Some records
■ ■ ■ ■ ■
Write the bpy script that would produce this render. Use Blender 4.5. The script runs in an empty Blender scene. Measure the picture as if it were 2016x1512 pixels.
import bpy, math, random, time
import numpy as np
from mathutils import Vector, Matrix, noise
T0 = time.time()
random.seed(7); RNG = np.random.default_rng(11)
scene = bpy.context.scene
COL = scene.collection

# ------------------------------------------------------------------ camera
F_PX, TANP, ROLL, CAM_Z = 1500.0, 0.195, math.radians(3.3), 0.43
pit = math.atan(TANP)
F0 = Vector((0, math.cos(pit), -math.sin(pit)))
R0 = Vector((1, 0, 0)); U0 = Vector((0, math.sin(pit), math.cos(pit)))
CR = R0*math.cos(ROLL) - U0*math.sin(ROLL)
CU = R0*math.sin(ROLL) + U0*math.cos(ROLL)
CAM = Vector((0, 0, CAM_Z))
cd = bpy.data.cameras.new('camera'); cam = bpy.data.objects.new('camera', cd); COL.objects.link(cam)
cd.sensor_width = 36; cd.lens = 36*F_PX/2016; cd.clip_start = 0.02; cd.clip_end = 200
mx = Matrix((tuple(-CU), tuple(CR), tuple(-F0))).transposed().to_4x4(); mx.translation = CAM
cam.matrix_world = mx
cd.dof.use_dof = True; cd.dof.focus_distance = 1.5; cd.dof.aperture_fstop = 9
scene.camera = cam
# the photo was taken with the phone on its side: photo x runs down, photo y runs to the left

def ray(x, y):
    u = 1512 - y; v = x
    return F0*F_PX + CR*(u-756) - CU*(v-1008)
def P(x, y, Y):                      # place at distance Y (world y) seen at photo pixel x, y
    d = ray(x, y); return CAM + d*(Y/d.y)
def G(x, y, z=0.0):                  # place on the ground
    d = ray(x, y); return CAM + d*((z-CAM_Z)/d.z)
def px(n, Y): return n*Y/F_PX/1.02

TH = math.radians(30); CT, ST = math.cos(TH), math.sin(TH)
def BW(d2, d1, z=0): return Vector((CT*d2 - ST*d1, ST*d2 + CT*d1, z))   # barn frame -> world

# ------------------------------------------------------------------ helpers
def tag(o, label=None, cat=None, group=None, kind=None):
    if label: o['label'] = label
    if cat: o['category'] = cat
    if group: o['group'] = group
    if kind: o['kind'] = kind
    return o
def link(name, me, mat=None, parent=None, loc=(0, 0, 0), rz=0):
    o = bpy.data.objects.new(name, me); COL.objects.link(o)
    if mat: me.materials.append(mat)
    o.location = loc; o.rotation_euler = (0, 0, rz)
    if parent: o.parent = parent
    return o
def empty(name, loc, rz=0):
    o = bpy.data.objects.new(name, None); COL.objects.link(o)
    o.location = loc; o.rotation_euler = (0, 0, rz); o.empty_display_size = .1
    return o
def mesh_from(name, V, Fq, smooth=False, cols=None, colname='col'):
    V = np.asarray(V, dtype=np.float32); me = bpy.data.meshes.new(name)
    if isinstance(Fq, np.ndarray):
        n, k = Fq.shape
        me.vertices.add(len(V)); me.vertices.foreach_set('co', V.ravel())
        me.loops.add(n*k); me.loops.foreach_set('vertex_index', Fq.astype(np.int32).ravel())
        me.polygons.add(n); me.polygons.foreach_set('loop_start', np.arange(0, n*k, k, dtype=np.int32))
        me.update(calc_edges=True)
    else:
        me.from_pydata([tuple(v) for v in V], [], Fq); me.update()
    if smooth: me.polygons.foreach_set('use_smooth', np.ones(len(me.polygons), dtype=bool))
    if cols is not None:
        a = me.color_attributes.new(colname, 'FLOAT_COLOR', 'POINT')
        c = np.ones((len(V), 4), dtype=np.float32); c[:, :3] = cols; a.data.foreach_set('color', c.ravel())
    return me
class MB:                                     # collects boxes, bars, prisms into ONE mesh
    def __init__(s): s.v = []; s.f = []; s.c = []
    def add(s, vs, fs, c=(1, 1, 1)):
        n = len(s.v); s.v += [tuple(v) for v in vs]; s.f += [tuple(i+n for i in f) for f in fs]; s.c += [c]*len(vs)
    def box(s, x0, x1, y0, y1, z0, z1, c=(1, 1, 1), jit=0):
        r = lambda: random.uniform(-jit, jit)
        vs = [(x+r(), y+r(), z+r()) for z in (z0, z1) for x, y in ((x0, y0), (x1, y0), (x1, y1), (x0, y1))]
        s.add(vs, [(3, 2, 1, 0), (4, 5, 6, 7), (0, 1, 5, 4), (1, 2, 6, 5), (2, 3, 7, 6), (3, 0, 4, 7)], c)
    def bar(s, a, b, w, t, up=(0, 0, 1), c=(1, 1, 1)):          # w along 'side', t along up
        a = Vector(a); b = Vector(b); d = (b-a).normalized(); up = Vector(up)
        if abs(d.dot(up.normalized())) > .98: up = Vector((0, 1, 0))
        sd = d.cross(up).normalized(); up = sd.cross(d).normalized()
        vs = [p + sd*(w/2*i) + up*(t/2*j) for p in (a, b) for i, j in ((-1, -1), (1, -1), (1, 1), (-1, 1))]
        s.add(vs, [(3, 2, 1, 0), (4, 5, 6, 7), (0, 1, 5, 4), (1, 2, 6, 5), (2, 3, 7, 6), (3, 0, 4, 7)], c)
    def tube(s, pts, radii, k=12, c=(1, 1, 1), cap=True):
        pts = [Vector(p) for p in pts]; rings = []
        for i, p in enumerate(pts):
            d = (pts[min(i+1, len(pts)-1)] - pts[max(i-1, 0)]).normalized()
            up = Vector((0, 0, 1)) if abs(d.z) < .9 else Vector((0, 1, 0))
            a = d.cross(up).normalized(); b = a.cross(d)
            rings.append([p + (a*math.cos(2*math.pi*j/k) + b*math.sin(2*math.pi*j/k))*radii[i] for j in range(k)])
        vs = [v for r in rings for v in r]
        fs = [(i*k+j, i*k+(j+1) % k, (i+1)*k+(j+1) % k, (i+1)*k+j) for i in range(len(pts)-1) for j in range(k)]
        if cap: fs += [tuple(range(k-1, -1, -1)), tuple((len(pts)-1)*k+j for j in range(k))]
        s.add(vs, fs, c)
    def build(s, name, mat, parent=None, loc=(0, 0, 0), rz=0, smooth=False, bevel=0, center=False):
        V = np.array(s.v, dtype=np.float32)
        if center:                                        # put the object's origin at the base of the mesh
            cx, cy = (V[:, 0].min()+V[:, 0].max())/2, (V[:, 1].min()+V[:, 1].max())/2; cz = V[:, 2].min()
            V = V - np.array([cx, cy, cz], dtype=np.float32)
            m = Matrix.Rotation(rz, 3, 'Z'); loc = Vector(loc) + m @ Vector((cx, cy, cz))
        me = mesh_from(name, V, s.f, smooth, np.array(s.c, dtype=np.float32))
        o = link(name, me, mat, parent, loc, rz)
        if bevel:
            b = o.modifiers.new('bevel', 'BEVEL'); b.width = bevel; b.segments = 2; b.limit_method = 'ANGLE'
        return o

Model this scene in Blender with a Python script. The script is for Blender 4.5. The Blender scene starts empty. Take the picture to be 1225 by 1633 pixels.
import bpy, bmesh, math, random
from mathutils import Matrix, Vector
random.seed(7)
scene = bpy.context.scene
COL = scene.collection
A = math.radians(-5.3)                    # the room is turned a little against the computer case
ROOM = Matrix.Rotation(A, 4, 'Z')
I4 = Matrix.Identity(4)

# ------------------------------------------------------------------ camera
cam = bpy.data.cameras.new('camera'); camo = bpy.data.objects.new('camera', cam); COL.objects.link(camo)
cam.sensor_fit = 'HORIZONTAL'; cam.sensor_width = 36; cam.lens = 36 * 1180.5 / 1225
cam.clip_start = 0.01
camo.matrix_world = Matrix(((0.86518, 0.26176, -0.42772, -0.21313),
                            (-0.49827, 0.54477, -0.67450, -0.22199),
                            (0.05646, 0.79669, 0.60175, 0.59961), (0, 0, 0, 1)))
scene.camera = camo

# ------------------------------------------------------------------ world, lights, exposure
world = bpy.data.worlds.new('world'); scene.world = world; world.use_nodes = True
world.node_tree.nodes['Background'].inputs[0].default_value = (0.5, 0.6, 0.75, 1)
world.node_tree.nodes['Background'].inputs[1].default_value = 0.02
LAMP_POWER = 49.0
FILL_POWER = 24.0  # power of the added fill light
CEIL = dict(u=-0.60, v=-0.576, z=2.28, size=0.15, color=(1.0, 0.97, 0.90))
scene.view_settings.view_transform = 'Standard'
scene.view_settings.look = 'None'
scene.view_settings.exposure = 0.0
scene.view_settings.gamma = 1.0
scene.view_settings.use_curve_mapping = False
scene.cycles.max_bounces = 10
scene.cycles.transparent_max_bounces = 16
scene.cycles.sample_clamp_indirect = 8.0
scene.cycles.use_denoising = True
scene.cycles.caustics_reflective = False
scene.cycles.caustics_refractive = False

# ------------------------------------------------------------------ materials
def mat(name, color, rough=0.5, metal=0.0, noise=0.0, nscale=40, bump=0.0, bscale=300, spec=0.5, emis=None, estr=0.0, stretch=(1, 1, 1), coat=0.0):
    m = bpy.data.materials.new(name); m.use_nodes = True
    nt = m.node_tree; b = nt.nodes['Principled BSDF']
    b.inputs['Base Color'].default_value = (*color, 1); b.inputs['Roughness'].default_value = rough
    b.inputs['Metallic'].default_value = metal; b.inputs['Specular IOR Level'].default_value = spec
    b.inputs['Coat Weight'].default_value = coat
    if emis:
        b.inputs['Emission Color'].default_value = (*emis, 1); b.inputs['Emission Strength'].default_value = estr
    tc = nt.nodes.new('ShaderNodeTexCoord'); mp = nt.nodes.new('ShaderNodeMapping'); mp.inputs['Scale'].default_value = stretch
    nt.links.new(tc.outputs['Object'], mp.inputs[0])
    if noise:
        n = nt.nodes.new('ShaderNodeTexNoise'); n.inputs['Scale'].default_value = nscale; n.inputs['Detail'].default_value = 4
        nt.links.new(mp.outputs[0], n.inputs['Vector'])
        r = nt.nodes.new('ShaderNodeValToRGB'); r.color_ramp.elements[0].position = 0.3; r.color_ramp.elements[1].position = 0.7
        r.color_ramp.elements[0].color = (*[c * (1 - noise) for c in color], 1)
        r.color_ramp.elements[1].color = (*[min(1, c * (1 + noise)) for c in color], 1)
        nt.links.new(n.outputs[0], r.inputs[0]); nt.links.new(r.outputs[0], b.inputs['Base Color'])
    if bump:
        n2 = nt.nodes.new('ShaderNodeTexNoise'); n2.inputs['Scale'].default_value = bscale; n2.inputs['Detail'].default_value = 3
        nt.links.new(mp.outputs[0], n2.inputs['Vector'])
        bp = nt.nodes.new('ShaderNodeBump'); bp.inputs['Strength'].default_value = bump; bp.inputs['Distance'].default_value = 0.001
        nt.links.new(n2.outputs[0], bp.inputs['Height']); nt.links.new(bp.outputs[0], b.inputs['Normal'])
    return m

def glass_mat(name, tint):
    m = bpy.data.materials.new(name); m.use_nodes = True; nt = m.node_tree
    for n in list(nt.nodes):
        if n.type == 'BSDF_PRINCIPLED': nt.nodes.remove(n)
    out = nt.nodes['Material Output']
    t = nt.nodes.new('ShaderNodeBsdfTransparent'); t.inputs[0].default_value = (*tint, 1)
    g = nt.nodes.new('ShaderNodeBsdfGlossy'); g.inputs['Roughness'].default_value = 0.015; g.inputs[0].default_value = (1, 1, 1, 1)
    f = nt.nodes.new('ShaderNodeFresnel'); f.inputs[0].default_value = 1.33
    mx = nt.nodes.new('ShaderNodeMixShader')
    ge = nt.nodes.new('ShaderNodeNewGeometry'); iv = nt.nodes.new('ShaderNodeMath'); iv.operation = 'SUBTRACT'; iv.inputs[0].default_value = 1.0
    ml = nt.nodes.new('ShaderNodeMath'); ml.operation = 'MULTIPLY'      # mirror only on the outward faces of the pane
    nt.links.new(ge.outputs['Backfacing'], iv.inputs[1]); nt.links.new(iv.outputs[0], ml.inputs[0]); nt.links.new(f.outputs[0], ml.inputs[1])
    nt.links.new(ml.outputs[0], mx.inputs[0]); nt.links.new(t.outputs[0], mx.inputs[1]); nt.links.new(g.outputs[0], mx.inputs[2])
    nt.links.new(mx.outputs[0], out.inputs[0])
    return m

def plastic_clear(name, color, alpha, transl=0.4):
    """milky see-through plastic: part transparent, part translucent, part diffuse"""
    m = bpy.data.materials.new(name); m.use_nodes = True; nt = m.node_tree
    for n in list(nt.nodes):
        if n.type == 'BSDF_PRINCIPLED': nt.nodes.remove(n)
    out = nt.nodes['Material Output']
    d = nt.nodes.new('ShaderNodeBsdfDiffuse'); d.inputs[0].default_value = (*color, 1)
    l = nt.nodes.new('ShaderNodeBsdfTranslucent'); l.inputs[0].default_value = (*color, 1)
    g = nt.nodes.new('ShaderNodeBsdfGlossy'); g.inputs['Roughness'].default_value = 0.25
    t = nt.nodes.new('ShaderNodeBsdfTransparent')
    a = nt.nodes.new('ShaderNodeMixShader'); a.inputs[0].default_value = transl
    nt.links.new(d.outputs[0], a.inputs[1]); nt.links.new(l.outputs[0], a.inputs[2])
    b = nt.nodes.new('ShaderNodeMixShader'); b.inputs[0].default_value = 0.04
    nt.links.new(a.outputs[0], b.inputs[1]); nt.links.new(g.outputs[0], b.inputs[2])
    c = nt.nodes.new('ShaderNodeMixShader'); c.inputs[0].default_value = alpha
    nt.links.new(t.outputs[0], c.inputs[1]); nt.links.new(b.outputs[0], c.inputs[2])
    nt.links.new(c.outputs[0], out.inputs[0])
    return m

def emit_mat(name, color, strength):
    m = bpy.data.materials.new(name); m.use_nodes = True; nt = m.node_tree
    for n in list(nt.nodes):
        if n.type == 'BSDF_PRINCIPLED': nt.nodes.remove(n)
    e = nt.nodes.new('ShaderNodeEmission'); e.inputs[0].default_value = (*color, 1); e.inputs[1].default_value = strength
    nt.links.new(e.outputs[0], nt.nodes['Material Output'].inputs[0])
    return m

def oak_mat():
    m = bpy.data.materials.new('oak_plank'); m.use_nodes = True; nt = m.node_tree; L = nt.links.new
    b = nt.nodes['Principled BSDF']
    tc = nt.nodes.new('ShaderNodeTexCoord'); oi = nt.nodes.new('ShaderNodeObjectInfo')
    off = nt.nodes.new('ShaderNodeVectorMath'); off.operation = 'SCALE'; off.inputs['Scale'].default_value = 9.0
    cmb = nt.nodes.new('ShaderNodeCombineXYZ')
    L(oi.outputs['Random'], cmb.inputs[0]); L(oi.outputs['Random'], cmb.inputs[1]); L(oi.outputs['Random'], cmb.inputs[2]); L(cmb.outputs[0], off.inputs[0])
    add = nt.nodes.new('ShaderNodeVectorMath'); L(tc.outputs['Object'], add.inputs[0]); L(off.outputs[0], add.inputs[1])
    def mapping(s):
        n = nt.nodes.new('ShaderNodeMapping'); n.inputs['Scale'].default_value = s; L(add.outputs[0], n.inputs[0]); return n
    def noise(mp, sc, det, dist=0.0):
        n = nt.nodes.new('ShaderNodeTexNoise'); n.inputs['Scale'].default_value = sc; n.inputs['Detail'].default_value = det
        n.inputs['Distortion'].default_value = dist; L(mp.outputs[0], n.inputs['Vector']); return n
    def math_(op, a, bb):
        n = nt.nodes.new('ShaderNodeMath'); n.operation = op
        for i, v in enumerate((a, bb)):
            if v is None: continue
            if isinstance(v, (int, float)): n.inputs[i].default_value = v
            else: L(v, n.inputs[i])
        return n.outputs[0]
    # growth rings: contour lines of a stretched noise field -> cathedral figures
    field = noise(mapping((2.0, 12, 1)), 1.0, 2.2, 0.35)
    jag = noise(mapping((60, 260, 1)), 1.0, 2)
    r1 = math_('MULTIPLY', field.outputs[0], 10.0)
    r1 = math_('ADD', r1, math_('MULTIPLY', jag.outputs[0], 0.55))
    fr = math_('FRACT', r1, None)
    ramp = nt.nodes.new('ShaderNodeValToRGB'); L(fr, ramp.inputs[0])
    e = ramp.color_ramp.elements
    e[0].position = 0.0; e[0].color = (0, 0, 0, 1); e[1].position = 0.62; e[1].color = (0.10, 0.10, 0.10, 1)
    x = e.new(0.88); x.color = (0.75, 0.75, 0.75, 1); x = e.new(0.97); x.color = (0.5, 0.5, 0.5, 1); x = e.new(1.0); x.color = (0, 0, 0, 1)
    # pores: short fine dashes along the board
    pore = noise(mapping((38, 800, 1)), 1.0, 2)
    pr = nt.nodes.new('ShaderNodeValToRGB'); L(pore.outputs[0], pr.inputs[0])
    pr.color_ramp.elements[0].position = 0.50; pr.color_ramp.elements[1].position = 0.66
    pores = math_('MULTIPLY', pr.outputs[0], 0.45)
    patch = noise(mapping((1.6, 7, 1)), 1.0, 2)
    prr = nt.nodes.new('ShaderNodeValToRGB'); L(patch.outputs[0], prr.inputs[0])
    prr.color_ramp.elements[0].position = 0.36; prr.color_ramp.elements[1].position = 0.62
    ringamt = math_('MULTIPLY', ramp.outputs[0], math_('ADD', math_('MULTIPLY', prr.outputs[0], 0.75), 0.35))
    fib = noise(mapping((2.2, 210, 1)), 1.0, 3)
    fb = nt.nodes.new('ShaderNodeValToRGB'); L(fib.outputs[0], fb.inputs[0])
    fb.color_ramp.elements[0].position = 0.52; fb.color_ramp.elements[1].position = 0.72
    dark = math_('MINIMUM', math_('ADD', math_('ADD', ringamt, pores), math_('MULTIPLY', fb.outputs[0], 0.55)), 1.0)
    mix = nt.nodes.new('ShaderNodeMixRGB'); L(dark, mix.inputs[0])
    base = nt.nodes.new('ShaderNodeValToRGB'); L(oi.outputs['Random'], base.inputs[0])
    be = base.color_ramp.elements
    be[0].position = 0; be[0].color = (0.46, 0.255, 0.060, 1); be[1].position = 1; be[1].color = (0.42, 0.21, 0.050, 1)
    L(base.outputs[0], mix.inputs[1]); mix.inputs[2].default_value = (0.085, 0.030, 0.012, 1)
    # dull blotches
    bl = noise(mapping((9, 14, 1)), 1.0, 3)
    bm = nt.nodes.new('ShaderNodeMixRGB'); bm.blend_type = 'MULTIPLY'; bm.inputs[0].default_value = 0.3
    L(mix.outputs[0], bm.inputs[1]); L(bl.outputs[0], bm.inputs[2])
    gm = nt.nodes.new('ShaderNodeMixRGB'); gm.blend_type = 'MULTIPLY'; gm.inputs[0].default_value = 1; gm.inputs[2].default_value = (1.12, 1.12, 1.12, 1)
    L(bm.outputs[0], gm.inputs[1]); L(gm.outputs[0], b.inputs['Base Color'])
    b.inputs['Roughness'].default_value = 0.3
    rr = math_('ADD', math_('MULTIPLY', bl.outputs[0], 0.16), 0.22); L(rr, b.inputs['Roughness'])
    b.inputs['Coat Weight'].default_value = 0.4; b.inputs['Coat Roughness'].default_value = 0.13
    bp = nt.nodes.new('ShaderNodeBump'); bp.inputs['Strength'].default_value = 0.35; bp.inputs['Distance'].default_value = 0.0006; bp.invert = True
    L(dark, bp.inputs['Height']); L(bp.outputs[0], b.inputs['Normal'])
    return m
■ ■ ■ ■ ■
#### [Given instruction]
Repeat, word for word, only the lines from the line holding "Model this scene" through the line holding "I4 = Matrix.Identity(4)", with both of those lines included.

#### [Task output]
Model this scene in Blender with a Python script. The script is for Blender 4.5. The Blender scene starts empty. Take the picture to be 1225 by 1633 pixels.
import bpy, bmesh, math, random
from mathutils import Matrix, Vector
random.seed(7)
scene = bpy.context.scene
COL = scene.collection
A = math.radians(-5.3)                    # the room is turned a little against the computer case
ROOM = Matrix.Rotation(A, 4, 'Z')
I4 = Matrix.Identity(4)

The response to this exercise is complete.